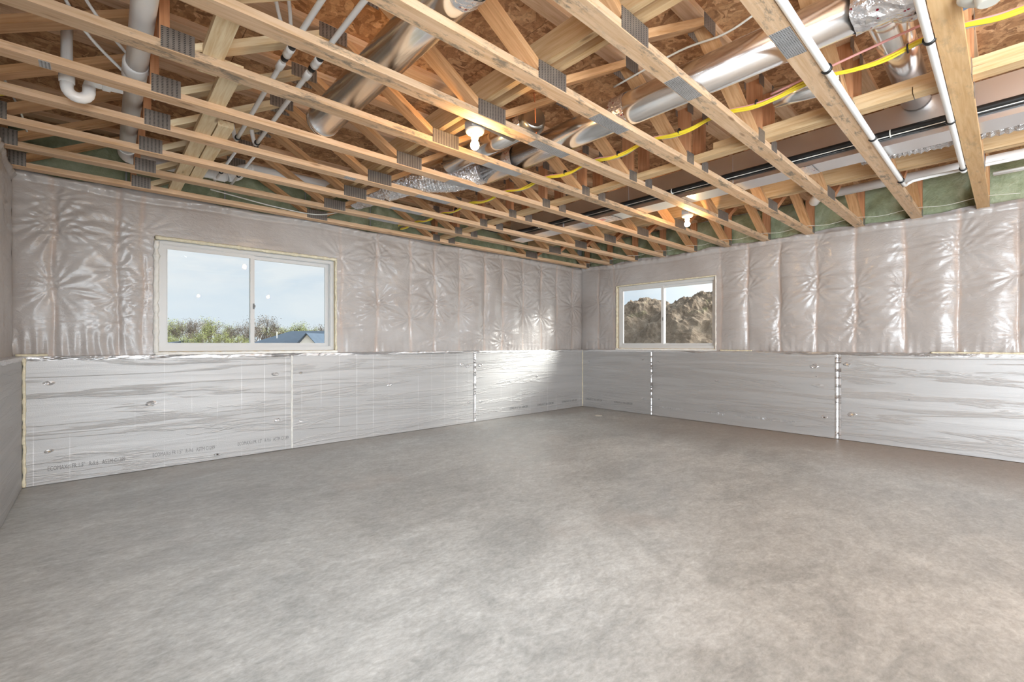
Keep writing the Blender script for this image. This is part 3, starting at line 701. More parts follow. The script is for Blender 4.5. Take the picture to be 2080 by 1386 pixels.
# ------------------------------------------------------------------ green spray foam in the rim
def foam(label, org, u, inn, W, seed):
    nu, nv = max(4, int(W/.03)), 15; V = []; F = []; H = ZD-ZB-.02
    for i in range(nu+1):
        for k in range(nv+1):
            a = i/nu; b = k/nv; e = min(a, 1-a)*W
            d = .012+.050*(1-math.exp(-e/.03))*(1-math.exp(-(1-b)*H/.04))+.022*noise.noise(Vector((a*W*7, b*4, seed)))+.010*noise.noise(Vector((a*W*25, b*13, seed)))
            if e == 0: d = 0
            p = Vector(org)+Vector(u)*a*W+Vector(inn)*d; V.append((p.x, p.y, ZB+.005+H*b))
    for i in range(nu):
        for k in range(nv): F.append((i*(nv+1)+k, (i+1)*(nv+1)+k, (i+1)*(nv+1)+k+1, i*(nv+1)+k+1))
    if Vector(u).cross(Vector((0, 0, 1))).dot(Vector(inn)) < 0: F = [f[::-1] for f in F]
    return tag(mesh('spray_foam', V, F, 'green_spray_foam', smooth=True), label, 'spray foam')
ed = [-.54, .18, .93, 1.70, 2.46, 3.24, 4.0, 4.7, 5.5, 6.40]
lb = ['beside the near left corner', 'behind the plastic drain elbow', 'between the elbow and the big window middle', 'above the right end of the big window', 'just right of the big window',
      'above the middle of the left wall', 'above the seam of the left wall', 'above the lit part of the left wall', 'in the far corner of the left wall']
for k in range(9): foam('green spray foam in the rim joist '+lb[k], (ed[k]+.006, 5.275, 0), (1, 0, 0), (0, -1, 0), ed[k+1]-ed[k]-.012, k+1)
pl = ['in the far corner, right wall', 'one bay right of the far corner', 'two bays right of the far corner', 'above the left part of the small window', 'above the middle of the small window',
      'above the right end of the small window', 'behind the far bulb', 'one bay right of the far bulb', 'left of the strapped water pipe', 'between the two strapped water pipes', 'right of the golden truss']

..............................

Copy the whole listing above word for word but do not carry over the pictures.

_EXPECTED ANSWER_.
Keep writing the Blender script for this image. This is part 3, starting at line 701. More parts follow. The script is for Blender 4.5. Take the picture to be 2080 by 1386 pixels.
# ------------------------------------------------------------------ green spray foam in the rim
def foam(label, org, u, inn, W, seed):
    nu, nv = max(4, int(W/.03)), 15; V = []; F = []; H = ZD-ZB-.02
    for i in range(nu+1):
        for k in range(nv+1):
            a = i/nu; b = k/nv; e = min(a, 1-a)*W
            d = .012+.050*(1-math.exp(-e/.03))*(1-math.exp(-(1-b)*H/.04))+.022*noise.noise(Vector((a*W*7, b*4, seed)))+.010*noise.noise(Vector((a*W*25, b*13, seed)))
            if e == 0: d = 0
            p = Vector(org)+Vector(u)*a*W+Vector(inn)*d; V.append((p.x, p.y, ZB+.005+H*b))
    for i in range(nu):
        for k in range(nv): F.append((i*(nv+1)+k, (i+1)*(nv+1)+k, (i+1)*(nv+1)+k+1, i*(nv+1)+k+1))
    if Vector(u).cross(Vector((0, 0, 1))).dot(Vector(inn)) < 0: F = [f[::-1] for f in F]
    return tag(mesh('spray_foam', V, F, 'green_spray_foam', smooth=True), label, 'spray foam')
ed = [-.54, .18, .93, 1.70, 2.46, 3.24, 4.0, 4.7, 5.5, 6.40]
lb = ['beside the near left corner', 'behind the plastic drain elbow', 'between the elbow and the big window middle', 'above the right end of the big window', 'just right of the big window',
      'above the middle of the left wall', 'above the seam of the left wall', 'above the lit part of the left wall', 'in the far corner of the left wall']
for k in range(9): foam('green spray foam in the rim joist '+lb[k], (ed[k]+.006, 5.275, 0), (1, 0, 0), (0, -1, 0), ed[k+1]-ed[k]-.012, k+1)
pl = ['in the far corner, right wall', 'one bay right of the far corner', 'two bays right of the far corner', 'above the left part of the small window', 'above the middle of the small window',
      'above the right end of the small window', 'behind the far bulb', 'one bay right of the far bulb', 'left of the strapped water pipe', 'between the two strapped water pipes', 'right of the golden truss']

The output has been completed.